Briefing Paper

R2P @10: What Lessons for South Africa and Africa?

150 World states endorsed the principle of the Responsibility to Protect (R2P) at the 2005 World Summit. 2015 marks ten years since this occasion. Paragraphs 138 and 139 of the 2005 World Summit Outcome Document noted that ‘each individual State has the responsibility to protect its populations from genocide, war crimes, ethnic cleansing and crimes against humanity,’ . In the view of this responsibility, the international community was ‘prepared to take collective action, in a timely and decisive manner.’ The concept of ‘R2P’ emerged from the 2001 Report of the International Commission on Intervention and State Sovereignty (ICISS) which sought to provide a consensus-driven alternative to humanitarian intervention whilst incorporating the notion of sovereignty as responsibility.

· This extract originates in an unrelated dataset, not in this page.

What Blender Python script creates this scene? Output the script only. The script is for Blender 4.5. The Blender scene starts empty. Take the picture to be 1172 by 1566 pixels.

R2P is not novel to the African continent given that prominent statesmen and scholars have played crucial roles in its cascade and broad universal acceptance. South Africa has embraced the concept as a key component of the wider continental goal of a Pax Africana and engagement on the issue can be derived from policy statements particularly at the regional and multilateral levels. This policy brief examines the status of South Africa’s position on a decade-old R2P and puts forward recommendations on how the emerging norm can attain more traction in the country’s public debate arenas.